6. Per contra, Rishi Kumar, learned A.C.S.C. has supported the impugned orders and submitted that it is not in dispute that the petitioner has opted for compounding but merely opting for composition will not prohibit the respondents for initiating the proceedings under Section 74 of the Act. He further submitted that purchases have been shown by the petitioner from Rohit Coal Traders and at the time of survey the aforesaid firm was non-exitence, meaning thereby the purchases shown by the petitioner are bogus. He submitted that the legitimate tax which should be received by the State from the said purchases, have not been deposited and as such the proceedings are justified. He further submitted that the authorities have clearly and categorically observed that the petitioner has failed to discharge the burden with regard to deposit of tax on the alleged purchases being made from Rohit Coal Traders. He prays for dismissing the writ petition.

7. After hearing learned counsel for the petitioner, the Court has perused the records.

8. It is not in dispute that the petitioner has opted for compounding which has been accepted by the respondent authorities for a period of 1.10.2017 to 3.2019. The disputed purchase as shown by the petitioner from Rohit Coal Trader pertains to May 2018 to June 2018, which falls under the aforesaid period of composition.
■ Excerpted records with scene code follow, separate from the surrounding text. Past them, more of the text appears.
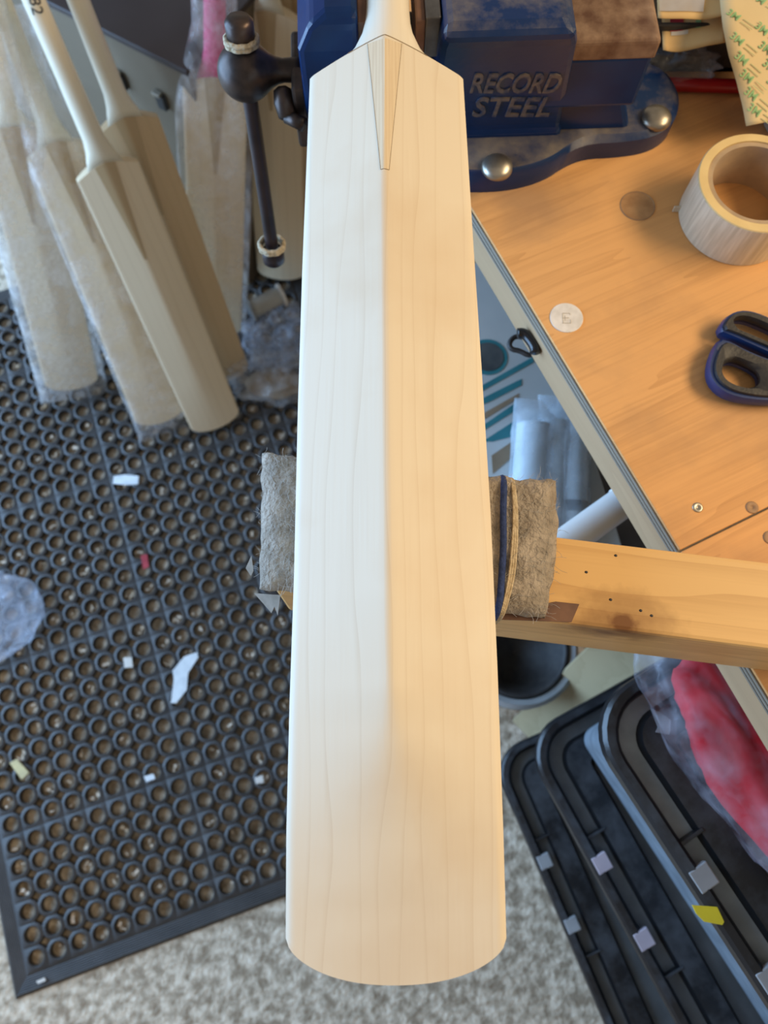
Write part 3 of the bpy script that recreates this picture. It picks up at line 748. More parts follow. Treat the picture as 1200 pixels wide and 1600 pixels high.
# fixed jaw body, wide at the top, tapering to the base
JT = .155
def slab(x0, x1, y0, y1, z): return [Vector((x0, y0, z)), Vector((x1, y0, z)), Vector((x1, y1, z)), Vector((x0, y1, z))]
fy0 = VL(800, 43, BENCH + JT).y; fb = VL(800, 208, BENCH + .026).y
xr_t = VL(905, 43, BENCH + JT).x; xr_b = VL(873, 200, BENCH + .026).x
def mir(y): return .022 - y
body = MB().loft([slab(.030, xr_b + .004, fb - .004, mir(fb - .004), .022), slab(.034, xr_b, fb, mir(fb), .032), slab(.036, xr_t + .004, fy0 + .002, mir(fy0 + .002), JT - .018), slab(.038, xr_t, fy0 - .002, mir(fy0), JT - .006), slab(.040, xr_t - .006, fy0 + .008, mir(fy0 + .008), JT)])
body.build('fixed_jaw', BLUED, vice, world=False, bevel=.006)
# raised lettering on the front of the body
n0 = Vector((.06, fb, .032)); n1 = Vector((.06, fy0 + .002, JT - .018)); upv = (n1 - n0).normalized()
cA = VL(806, 131, BENCH + .09); cB = VL(801, 167, BENCH + .06)
def face_at(x, z):
    k = (z - .032) / (JT - .05); return Vector((x, n0.y + (n1.y - n0.y) * k, z))
def face_hit(u, v):
    o = vi @ Vector((0, 0, H)); d = (vi.to_3x3() @ ray(u, v)); nrm = Vector((1, 0, 0)).cross(upv)
    return o + d * ((n0 - o).dot(nrm) / d.dot(nrm))
for word, (u, v), wpx in (('RECORD', (806, 131), 138), ('STEEL', (801, 168), 122)):
    c = face_hit(u, v); l = face_hit(u - wpx / 2, v); r_ = face_hit(u + wpx / 2, v)
    sz = face_hit(u, v + 15).z; hgt = (face_hit(u, v - 14) - face_hit(u, v + 14)).length
    M_ = frame(c, (r_ - l), upv)
    o = text_mesh(word, hgt / .70, .0012, 'raised_lettering', noisy('worn_lettering', (.035, .045, .085), (.15, .12, .10), 160, .4), vice, M_, bold=.0005, world=False)
    xs = [(M_.inverted() @ vv.co).x for vv in o.data.vertices]; sx = (r_ - l).length / (max(xs) - min(xs))
    o.data.transform(M_ @ Matrix.Diagonal((sx, 1, 1, 1)) @ M_.inverted())
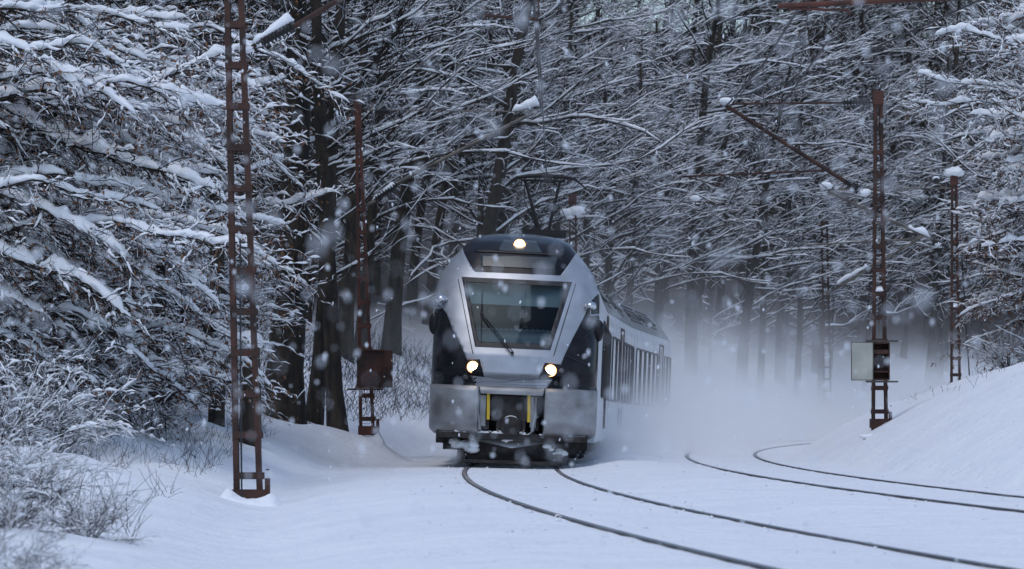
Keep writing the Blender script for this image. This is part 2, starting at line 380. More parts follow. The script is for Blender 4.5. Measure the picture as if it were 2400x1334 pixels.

The petitioner in support of his contention has adduced evidence such as tax invoice, e-way bill, G.R., payment receipts etc. to show that the purchases have been made from the registered dealer. It is also admitted that the registration of Rohit Coal Traders has been cancelled vide order dated 24.10.2019 in other words at the time of transaction in question, the seller i.e. Rohit Coal Traders was registered firm under the G.S.T. Act. It has been argued on behalf of petitioner that Rohit Coal Traders has filed his return for A.Y. 2018- 19 ie. GSTR-1 and GSTR-3B. It is a matter of common knowledge that after filing of GSTR -1, an auto pop up widow would be opened for filing of Form GSTR 3 B for payment of tax and form GSTR 2 A can be viewed by the purchaser of goods in question. Once the said form was generated and the said fact has not been disputed by the authorities below while passing of the impugned order, which goes without saying that at the time of transaction, purchaser and supplier both were registered. However at the subsequent time if the seller i.e. Rohit Coal Trader was found non- existence, the proceeding can be initiated but the authorities has failed to consider the fact that GSTR returns as prescribed under the Act was filed by the seller to which not a single word has been whispered while passing the impugned order. On the contrary an observation has been made that the petitioner has failed to bring on record any cogent material to show that Rohit Coal Traders has deposited the tax and therefore proceedings were held to be justified.

9. Under the GST regime all details are available in the portal of GST department. The authorities could have very well verified as to whether after filing of GSTR-1 and GSTR 3 B how much tax has been deposited by the selling dealer i.e. Rohit Coal Traders but the authorities have failed to do so. Thus looking to the said facts, the impugned orders cannot be sustained in the eyes of law.

10. In view of the facts as stated above, the writ petition succeeds and is The impugned orders are set aside. The matter is remanded to the first appellate authority, who shall pass a fresh order in accordance with law, expeditiously, preferably within a period of two months from the date of producing a certified copy of this order, without granting any unnecessary adjournment to the parties.

11. The petitioner is directed to file a certified copy of this order before the 1 st appellate authority within three weeks from today.